The authors explore a theory called MOND (Modified Newtonian Dynamics). MOND suggests that gravity doesn't always behave the same way. At very low speeds (like the slow drift of these giant clouds), gravity gets a little "weird" and changes its behavior.

The Main Discovery: Gravity Has a "Direction"

The most exciting finding in this paper is that under MOND, gravity becomes directional.

The Analogy: The Stretchy Trampoline
Imagine a trampoline.

  • In Standard Physics (Newton): If you drop a ball on the trampoline, the fabric dips down evenly in a circle. If you roll a marble across it, it curves the same way no matter which direction it comes from. The "dip" is perfectly round (isotropic).
  • In This Paper's MOND World: Imagine the trampoline is made of a strange, stretchy material that reacts differently depending on which way you push it. If you push it from the North, it stretches one way. If you push it from the East, it stretches a different way. The "dip" isn't a circle; it's an oval or a squashed shape.

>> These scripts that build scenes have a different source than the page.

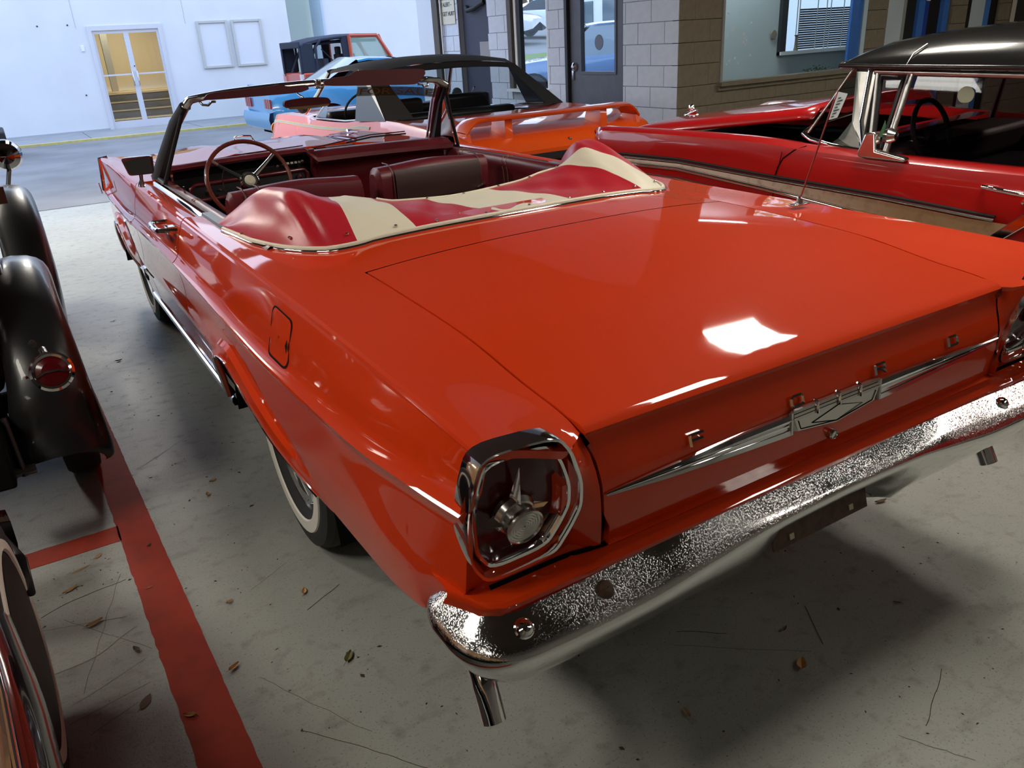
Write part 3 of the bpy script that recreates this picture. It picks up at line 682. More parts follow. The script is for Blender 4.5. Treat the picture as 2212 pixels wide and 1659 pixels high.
MB().prism([(x, 3.097, z) for x, z in ((-.195, 1.306), (.025, 1.306), (.015, 1.297), (-.10, 1.292), (-.185, 1.297))], (0, .02, 0)).build('mirror_glass_edge', mat('gold_mirror', (.55, .42, .22), rough=.15, metal=1), im, smooth=False)
tube('mirror_arm', [(-.10, 3.12, 1.345), (-.115, 3.15, 1.362), (-.10, 3.21, 1.385)], .005, CHROME, im)
# wipers
WB = mat('wiper_black', (.02, .02, .022), rough=.4)
for P in ([(.10, 3.735, 1.03), (.30, 3.70, 1.055), (.45, 3.665, 1.075), (.66, 3.63, 1.075)], [(-.66, 3.66, 1.02), (-.50, 3.69, 1.035), (-.28, 3.715, 1.045), (.05, 3.735, 1.05)]):
    w_ = tube('windshield_wiper', P, .0035, WB, car, n=5); tube('wiper_blade', [(x, y-.012, z-.012) for x, y, z in P[1:]], .005, BLACK, w_, n=5)
# side mirror, door handle
sm = MB().prism([(x, 3.15, z) for x, z in rounded([(-.992, 1.150), (-.856, 1.148), (-.862, 1.066), (-.972, 1.068)], .14, 3)], (.01, .045, 0)).build('side_mirror', mat('dark_chrome_rim', (.25, .25, .25), rough=.15, metal=1), car, sharp=40)
MB().add([(x, 3.147-(1.144-z)*.22-(x+.864)*.05, z) for x, z in rounded([(-.984, 1.144), (-.864, 1.142), (-.869, 1.073), (-.966, 1.074)], .12, 3)], [tuple(range(16))]).build('mirror_glass', mat('mirror', (.75, .76, .72), rough=.01, metal=1), sm, smooth=False)
tube('mirror_stem', [(-.915, 3.20, 1.07), (-.918, 3.20, 1.04), (-.925, 3.205, 1.008)], [.010, .009, .018], CHROME, sm)
dh = MB()
for (P, r) in (([(-.925, 2.345, .935), (-.975, 2.35, .942), (-1.0, 2.38, .942), (-1.0, 2.53, .942), (-.98, 2.56, .942), (-.925, 2.57, .938)], .014),): dh.tube(spline(P, 3), r, n=8, flat=(1, .7))
dh.box((-.945, 2.37, .94), (.05, .05, .028)); dh.build('door_handle', CHROME, car, bevel=.003)
MB().lathe([(.009, 0), (.009, -.004), (.001, -.005)], (-.952, 2.335, .868), 'x', 14).build('door_lock', CHROME, car)
dh2 = MB().tube([(.925, 2.345, .935), (.985, 2.36, .942), (.990, 2.50, .942), (.925, 2.55, .938)], .010, n=8).build('door_handle', CHROME, car)
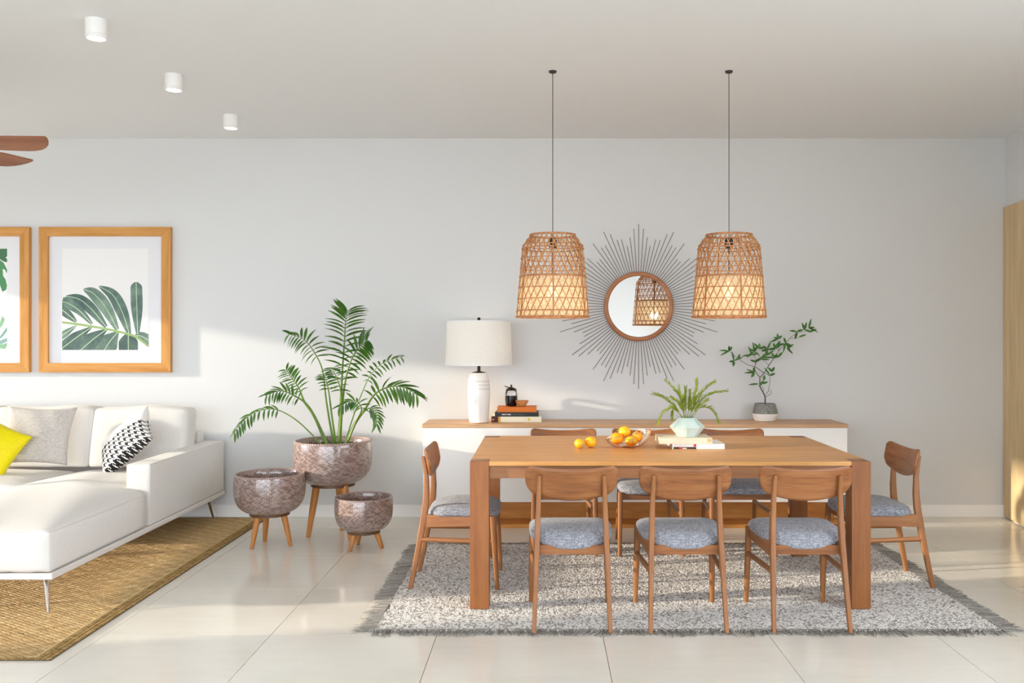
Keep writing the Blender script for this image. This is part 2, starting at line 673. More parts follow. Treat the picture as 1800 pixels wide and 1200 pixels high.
# ground and overhead slab added out of view to cut sky light indoors
struct(MB().box(3.9, 14, REAR - 0.2, BACK + 8, -0.20, -0.05).box(LEFT - 14, 14, REAR - 16, REAR - 0.2, -0.20, -0.05).box(LEFT - 14, LEFT - 0.2, REAR - 0.2, BACK + 8, -0.20, -0.05)
       .build('added_ground', plain('added_ground_grey', '#8f8b80', 0.9), smooth=False), 'unseen grey ground slab added outside to cut light from below')
struct(box('sky_block_slab', (LEFT - 3.1, LEFT - 0.18, 1.5, BACK + 3, 2.80, 2.95), plain('sky_block_grey', '#a9a49b', 0.9)), 'unseen flat slab added outside the side window to block sky light')
# oak panelling on the right wall
tr = bpy.data.objects.new('trim_1', None)
COL.objects.link(tr)
struct(tr, 'pale oak panels cladding the lower right wall')
for k in range(4):
    y1 = BACK - 0.004 - 0.62 * k
    y0 = y1 - 0.617
    MB().prism([(right_x(y0) - 0.02, y0), (right_x(y0) + 0.004, y0), (right_x(y1) + 0.004, y1), (right_x(y1) - 0.02, y1)], 0.012, 2.405).build('oak_panel', M['oak_panel'], tr, smooth=False, bevel=0.0015)

# ================================================================== RUGS
def fibre_mesh(name, V, F, C, mat):
    me = bpy.data.meshes.new(name)
    nv, nf, k = len(V), len(F), F.shape[1]
    me.vertices.add(nv)
    me.vertices.foreach_set('co', V.astype(np.float32).ravel())
    me.loops.add(nf * k)
    me.loops.foreach_set('vertex_index', F.astype(np.int32).ravel())
    me.polygons.add(nf)
    me.polygons.foreach_set('loop_start', np.arange(0, nf * k, k, dtype=np.int32))
    me.update(calc_edges=True)
    me.polygons.foreach_set('use_smooth', np.ones(nf, dtype=bool))
    at = me.color_attributes.new('Col', 'FLOAT_COLOR', 'POINT')
    at.data.foreach_set('color', np.c_[C, np.ones(nv)].astype(np.float32).ravel())
    me.materials.append(mat)
    me.update()
    return me


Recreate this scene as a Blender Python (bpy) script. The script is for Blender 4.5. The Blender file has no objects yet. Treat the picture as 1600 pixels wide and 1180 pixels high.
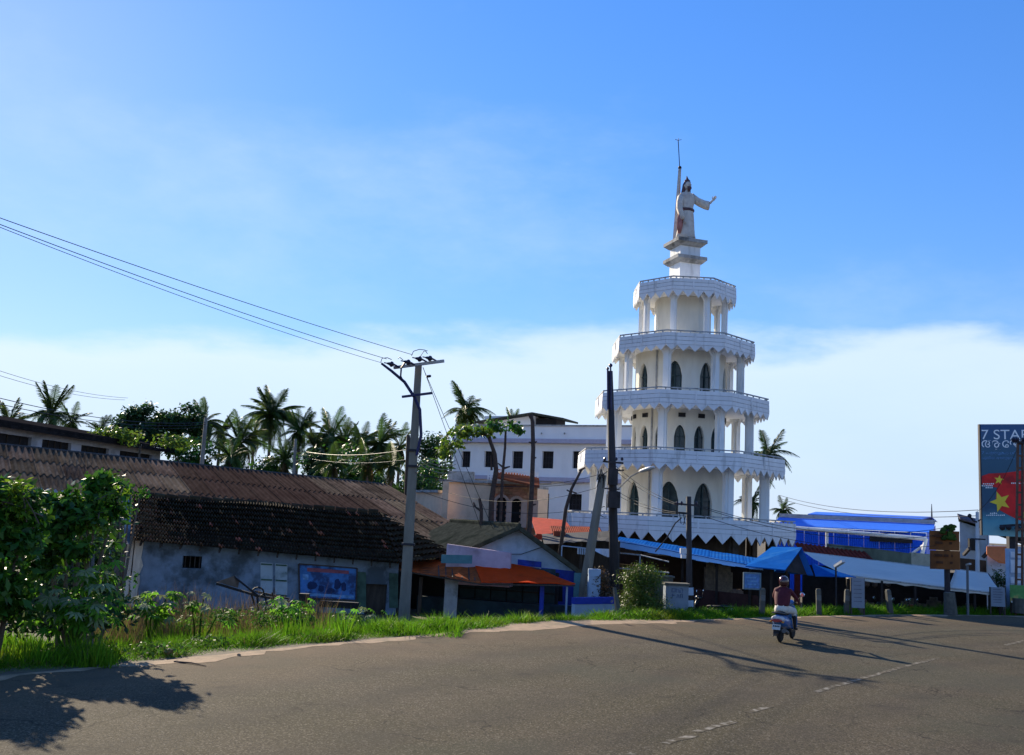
import bpy, math, random
import numpy as np
from math import sin, cos, tan, atan, atan2, pi, radians, sqrt
from mathutils import Vector, Matrix
random.seed(11)
SC = bpy.context.scene
COL = SC.collection

# ------------------------------------------------------------------ camera
F = 1500.0            # focal length in photo pixels (photo 1600 wide)
HOR = 808.0           # horizon row at the photo's middle column
ROLL = 0.05           # radians
CH = 2.7              # eye height above the road
TH = atan((HOR - 590) / F * cos(ROLL))
FWD = Vector((0, cos(TH), sin(TH))); UP0 = Vector((0, -sin(TH), cos(TH))); RT0 = Vector((1, 0, 0))
CR = RT0 * cos(ROLL) + UP0 * sin(ROLL)
CU = UP0 * cos(ROLL) - RT0 * sin(ROLL)
cam = bpy.data.cameras.new('camera'); camo = bpy.data.objects.new('camera', cam); COL.objects.link(camo)
m = Matrix.Identity(4)
for i in range(3):
    m[i][0] = CR[i]; m[i][1] = CU[i]; m[i][2] = -FWD[i]
m[2][3] = CH
camo.matrix_world = m
cam.sensor_width = 36; cam.sensor_fit = 'HORIZONTAL'; cam.lens = F / 1600 * 36
cam.clip_start = .1; cam.clip_end = 3000
SC.camera = camo

SUN_AZ = radians(-31.5)   # from the view axis, left negative
SUN_EL = radians(24.0)

# ------------------------------------------------------------------ world
w = bpy.data.worlds.new('World'); SC.world = w; w.use_nodes = True
nt = w.node_tree; N = nt.nodes; L = nt.links; N.clear()
sky = N.new('ShaderNodeTexSky'); sky.sky_type = 'NISHITA'; sky.sun_disc = False
sky.sun_elevation = SUN_EL; sky.sun_rotation = SUN_AZ
sky.air_density = 1.25; sky.dust_density = .1; sky.ozone_density = 3.0; sky.altitude = 0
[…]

The authors found that in these giant quantum clouds, the way the cloud wiggles (its dispersion relation) depends entirely on the angle of the wiggle compared to the background gravity.

  • If the cloud wiggles parallel to the background gravity, it behaves one way.
  • If it wiggles perpendicular (at a 90-degree angle), it behaves differently.

The "Jeans Instability": When the Cloud Collapses

Scientists use a concept called the Jeans Instability to predict when a cloud of gas will collapse under its own weight to form a star.

  • In Newton's World: This collapse happens equally in all directions. It's like a balloon shrinking evenly from all sides.
  • In the MOND World (This Paper): The collapse is lopsided. The paper shows that the cloud is much more likely to collapse if the disturbance is happening perpendicular to the background gravity.

The Analogy: The Jello Mold
Think of the cloud as a giant block of Jello sitting on a table.

  • In a normal world, if you poke it, it wobbles the same way no matter where you poke.
  • In this MOND world, the Jello is "stiffer" if you poke it from the top (parallel to gravity) but "wobbly" and unstable if you poke it from the side (perpendicular). The paper calculates exactly how much "wobblier" it gets.

Why Does This Matter?

The authors argue that this "lopsided" behavior is a unique fingerprint of MOND. If we ever observe these giant quantum clouds (which might exist as "Boson Stars" or dark matter halos), we could look at how they collapse or vibrate.

  • If they collapse evenly, it's standard Newtonian gravity.
  • If they collapse in a specific, direction-dependent pattern (squashing more in one direction than the other), it would be strong evidence that gravity follows the MOND rules.

Summary of the Paper's Claims

  1. The Setup: They modeled a giant cloud of ultra-light particles using quantum physics (Gross-Pitaevskii equation) combined with the weird gravity of MOND.
  2. The Result: They derived a mathematical formula showing that the cloud's vibrations depend on the angle between the wave and the gravity field.
  3. The Consequence: The "critical mass" needed for the cloud to collapse into a star changes depending on the direction. It is easier to collapse sideways than head-on.
  4. The Conclusion: This directional difference is a clear, testable sign that could help astronomers distinguish between standard gravity and modified gravity in the future.

The paper does not claim to have found these stars yet, nor does it claim to solve all mysteries of the universe. It simply provides a new mathematical tool to predict how these objects would behave if MOND is true, offering a new way to test the theory.